Broader local industry data for affiliate marketing is hard to come by. But in more mature economies like the US, it is booming.

A 2016 report by Forrester Consulting found that the US affiliate marketing industry grows at 10% on average a year. This means that by 2020, the industry could have paid out up to US$7 billion in fees and publisher commissions. Last year, the UK’s Internet Advertising Bureau estimated that the entire value of commissions and fees for 2017 came up to £1.6 billion.

According to The Awin Report 2017 by global affiliate marketing giant Awin, marketers are shifting towards tangible and unequivocal measurements and affiliate marketing is primed to help them achieve those goals. “For too long, affiliate marketing has been waiting in the wings, anticipating a time when its business model would resonate, and with the continued gravitational pull towards performance … it is time to take centre stage,” says the report.

Of particular significance, The Awin Report 2017 found that every marketing dollar spent on affiliate marketing provides a 17-fold yield.

But Involve Asia is a small fish in a very large pond. Affiliate marketing may have yet to hit critical mass in this part of the world, but major North American content creators and news outlets such as Buzzfeed and the Huffington Post have invested heavily in growing their own affiliate marketing capabilities. Similarly, e-commerce giants such as Amazon and Lazada have dedicated affiliate marketing programmes for their retailers.

But even before affiliate marketing gains global acceptance among advertisers and publishers alike, new questions are already being asked about the high volumes of very valuable and targeted data being churned out by the industry.

With affiliate marketing, advertisers and publishers have access to unique data sets. This could give rise to a host of game-changing performance-tracking metrics. For example, according to The Awin Report 2017, affiliate marketing could turn customer “stickiness”, that is, the lifetime value of a customer’s relationship with a brand, into a more prominent measure of success for an affiliate marketing campaign.
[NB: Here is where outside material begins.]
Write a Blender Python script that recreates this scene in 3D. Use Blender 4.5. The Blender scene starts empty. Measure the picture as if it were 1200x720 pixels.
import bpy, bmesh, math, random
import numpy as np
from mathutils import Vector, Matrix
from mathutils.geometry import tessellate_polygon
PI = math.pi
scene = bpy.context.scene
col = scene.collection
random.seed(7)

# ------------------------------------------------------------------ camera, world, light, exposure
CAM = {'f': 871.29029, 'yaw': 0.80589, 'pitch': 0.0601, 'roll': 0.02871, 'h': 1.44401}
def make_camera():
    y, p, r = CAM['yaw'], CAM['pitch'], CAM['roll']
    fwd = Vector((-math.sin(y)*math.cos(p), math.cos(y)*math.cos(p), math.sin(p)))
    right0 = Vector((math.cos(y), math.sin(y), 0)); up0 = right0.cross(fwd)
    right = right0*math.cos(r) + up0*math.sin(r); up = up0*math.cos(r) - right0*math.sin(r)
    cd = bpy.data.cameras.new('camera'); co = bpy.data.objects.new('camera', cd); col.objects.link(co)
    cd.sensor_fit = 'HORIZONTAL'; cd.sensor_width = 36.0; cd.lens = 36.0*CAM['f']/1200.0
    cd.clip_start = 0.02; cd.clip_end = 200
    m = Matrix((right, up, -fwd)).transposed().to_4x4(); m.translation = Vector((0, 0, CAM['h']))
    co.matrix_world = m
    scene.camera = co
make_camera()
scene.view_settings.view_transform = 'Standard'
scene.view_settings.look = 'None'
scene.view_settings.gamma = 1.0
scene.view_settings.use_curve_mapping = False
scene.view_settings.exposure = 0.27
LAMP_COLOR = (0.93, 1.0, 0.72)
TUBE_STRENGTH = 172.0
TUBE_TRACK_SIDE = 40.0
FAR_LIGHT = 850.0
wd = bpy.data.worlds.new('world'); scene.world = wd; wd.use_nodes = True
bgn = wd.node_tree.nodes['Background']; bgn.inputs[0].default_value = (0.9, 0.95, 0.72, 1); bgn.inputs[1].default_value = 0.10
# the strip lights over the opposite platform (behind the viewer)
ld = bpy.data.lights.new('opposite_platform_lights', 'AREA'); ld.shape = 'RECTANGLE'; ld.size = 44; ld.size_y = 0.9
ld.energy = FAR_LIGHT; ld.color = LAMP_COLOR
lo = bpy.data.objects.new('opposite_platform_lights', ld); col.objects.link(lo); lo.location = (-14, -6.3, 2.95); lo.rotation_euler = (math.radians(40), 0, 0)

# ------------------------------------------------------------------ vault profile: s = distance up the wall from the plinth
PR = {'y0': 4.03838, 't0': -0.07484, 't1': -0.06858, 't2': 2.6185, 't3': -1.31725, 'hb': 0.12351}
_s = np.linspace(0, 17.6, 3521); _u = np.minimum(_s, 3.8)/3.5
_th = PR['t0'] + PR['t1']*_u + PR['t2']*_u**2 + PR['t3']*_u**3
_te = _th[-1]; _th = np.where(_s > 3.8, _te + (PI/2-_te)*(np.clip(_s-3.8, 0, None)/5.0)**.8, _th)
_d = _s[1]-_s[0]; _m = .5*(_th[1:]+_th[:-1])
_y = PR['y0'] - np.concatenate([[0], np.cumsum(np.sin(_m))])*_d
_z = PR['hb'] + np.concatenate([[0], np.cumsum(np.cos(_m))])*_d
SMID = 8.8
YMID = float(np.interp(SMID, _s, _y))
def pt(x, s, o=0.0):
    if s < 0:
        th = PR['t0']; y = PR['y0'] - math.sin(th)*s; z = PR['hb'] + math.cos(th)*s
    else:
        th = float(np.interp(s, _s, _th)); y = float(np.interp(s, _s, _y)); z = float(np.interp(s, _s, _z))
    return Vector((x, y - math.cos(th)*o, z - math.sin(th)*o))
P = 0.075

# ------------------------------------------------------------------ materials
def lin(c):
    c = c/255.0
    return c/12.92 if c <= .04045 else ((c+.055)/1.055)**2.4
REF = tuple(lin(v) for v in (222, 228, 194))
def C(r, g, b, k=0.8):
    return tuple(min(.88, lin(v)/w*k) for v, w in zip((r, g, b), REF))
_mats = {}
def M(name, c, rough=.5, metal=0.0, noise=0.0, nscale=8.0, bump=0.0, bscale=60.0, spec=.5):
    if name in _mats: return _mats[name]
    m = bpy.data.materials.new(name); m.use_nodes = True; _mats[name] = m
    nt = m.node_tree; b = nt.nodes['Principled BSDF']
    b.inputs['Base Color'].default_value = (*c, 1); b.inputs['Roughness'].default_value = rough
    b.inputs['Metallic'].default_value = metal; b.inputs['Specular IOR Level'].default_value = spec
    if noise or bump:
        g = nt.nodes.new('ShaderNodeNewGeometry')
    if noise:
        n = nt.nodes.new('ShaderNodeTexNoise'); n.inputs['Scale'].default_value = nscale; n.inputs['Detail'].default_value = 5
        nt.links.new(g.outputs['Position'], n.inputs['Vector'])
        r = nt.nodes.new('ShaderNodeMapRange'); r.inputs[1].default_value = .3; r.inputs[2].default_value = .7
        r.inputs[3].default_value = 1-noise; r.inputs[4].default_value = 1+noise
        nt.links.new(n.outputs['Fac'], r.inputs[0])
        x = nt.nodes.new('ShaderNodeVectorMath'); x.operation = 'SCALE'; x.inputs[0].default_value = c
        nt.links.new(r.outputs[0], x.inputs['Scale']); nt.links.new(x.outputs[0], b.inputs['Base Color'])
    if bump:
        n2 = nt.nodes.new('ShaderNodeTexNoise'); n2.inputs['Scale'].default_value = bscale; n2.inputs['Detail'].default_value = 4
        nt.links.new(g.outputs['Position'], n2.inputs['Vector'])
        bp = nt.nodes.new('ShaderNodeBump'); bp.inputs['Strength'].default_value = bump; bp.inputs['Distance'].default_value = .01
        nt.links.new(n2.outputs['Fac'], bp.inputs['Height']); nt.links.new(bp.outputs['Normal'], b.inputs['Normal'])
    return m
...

This is in contrast with the traditional metric of online marketing success: new customer acquisition.

It adds that while there has traditionally been a reluctance among advertisers and publishers to share this data, doing so could potentially unlock what is essentially the holy grail of the advertising industry: hyper-personalised and targeted advertising, aimed at ever shrinking and more divisible groups of consumers, with little or no loss to reach.

Involve Asia generates significant amounts of accurate, highly targeted data and, like any forward thinking company, it is constantly looking for ways to leverage these unique data sets to provide value-add for its advertisers. “We are looking at the amount of data we have generated to date and are trying to build better tools for our advertisers and publishers,” says How.